Start-up innovative: giovani, orientate all’estero e pronte a investire sul lavoro

Continua a crescere il numero di start-up innovative nel nostro Paese: a fine aprile avevano quasi raggiunto le 3.850 unità, circa 650 in più rispetto alla fine del 2014. Operano soprattutto nel settore dei servizi avanzati e sono prevalentemente giovani, orientate verso i mercati esteri e pronte ad investire su lavoro e innovazione. A dirlo sono i dati forniti da Infocamere ed elaborati dal Centro Studi Unioncamere.

Il settore dei servizi avanzati (produzione di software, R&S, servizi Ict, studi di ingegneria e altre attività professionali, scientifiche e tecniche) rappresenta il principale ambito operativo delle start-up innovative: si concentra il 73% delle imprese ma si arriva al 77% complessivo andando a considerare l’insieme dei servizi. A questo fanno seguito il settore manifatturiero (18%) – in cui i comparti collegati all’Ict, ossia la fabbricazione di computer e le altre tecnologie di base, come le strumentazioni elettriche ed elettroniche, costituiscono la fetta più rilevante – e il settore del commercio con il 4% delle imprese iscritte, mentre risulta ancora trascurabile la presenza di start-up innovative nel turismo e nell’agricoltura. Tra i due ulteriori ambiti cui il legislatore ha destinato incentivi ad hoc, ossia l’energia e il sociale, solo le start-up ad alto valore innovativo in campo energetico hanno ottenuto un discreto riscontro, pari al 12% del totale (ovvero 442 unità), mentre quelle a vocazione sociale non riescono ancora a raggiungere la doppia cifra in termini relativi.

Il Nord Ovest rappresenta l’ambito territoriale in cui si concentra il maggior numero di start-up innovative (circa il 31% del totale), con in testa le best performer Lombardia (842), a livello regionale, e Milano (559), a livello provinciale.
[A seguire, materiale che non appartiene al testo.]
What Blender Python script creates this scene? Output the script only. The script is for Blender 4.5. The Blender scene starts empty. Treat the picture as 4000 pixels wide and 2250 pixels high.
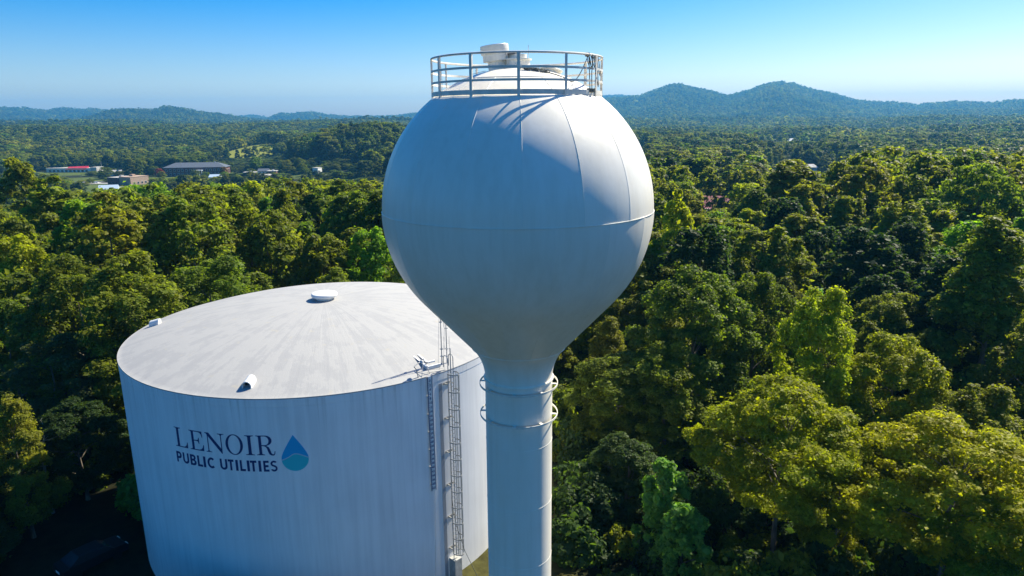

Le regioni del Nord Est seguono a breve distanza (con un ulteriore 26% del totale), grazie alla seconda posizione, tra le regioni, dell’Emilia Romagna (463), mentre a livello provinciale spiccano Bologna e Modena (rispettivamente in quarta e sesta posizione). Se il Mezzogiorno supera di poco il Centro (rispettivamente, 22% e 21% delle start-up insistenti nel corrispondente territorio), in realtà è il Centro a esprimere, con la regione Lazio (366) e la provincia di Roma (318), la terza regione e la seconda provincia per contributo al fenomeno. La realtà regionale capofila per il Mezzogiorno è la Campania (225), con la provincia di Napoli (114) a occupare la quinta posizione nella rispettiva graduatoria.

In generale, nella gran parte dei casi (poco meno del 90%) le start-up innovative hanno conseguito un fatturato complessivo che non supera i 50 mila euro, e occupano meno di 5 addetti. Per quanto concerne il ruolo della componente giovanile, il 23,7% (delle 3.711 start-up registrate al 31 marzo 2015) presenta una compagine societaria a prevalenza under 35, una quota che risulta di quattro volte superiore rispetto a quella riferita, nel complesso, alle società di capitale giovanili (6,4%).

Dal punto di vista delle dimensioni del mercato di riferimento, è particolarmente interessante sottolineare come quasi un quarto delle start-up per cui è stato possibile raccogliere informazioni abbia come riferimento il mercato internazionale (quota che sfiora un terzo del totale nel caso del manifatturiero) e, all’opposto, solo il 6% un mercato prevalentemente locale.

Per quanto riguarda il percorso di rafforzamento nelle aree strategiche per il raggiungimento degli obiettivi d’impresa, il ricorso a consulenti e a figure esperte nello sviluppo dei prodotti si configura in modo massiccio nelle prime fasi di vita o in seguito all’avvio dell’operatività. Per i tempi successivi, le start-up, invece, ritengono di doversi avvalere prevalentemente di figure che sappiano favorire il raccordo con i mercati, come i marketing e sales manager, ma anche di professionisti in grado di gestire lo sviluppo e l’aggiornamento delle risorse umane, come i training and development manager.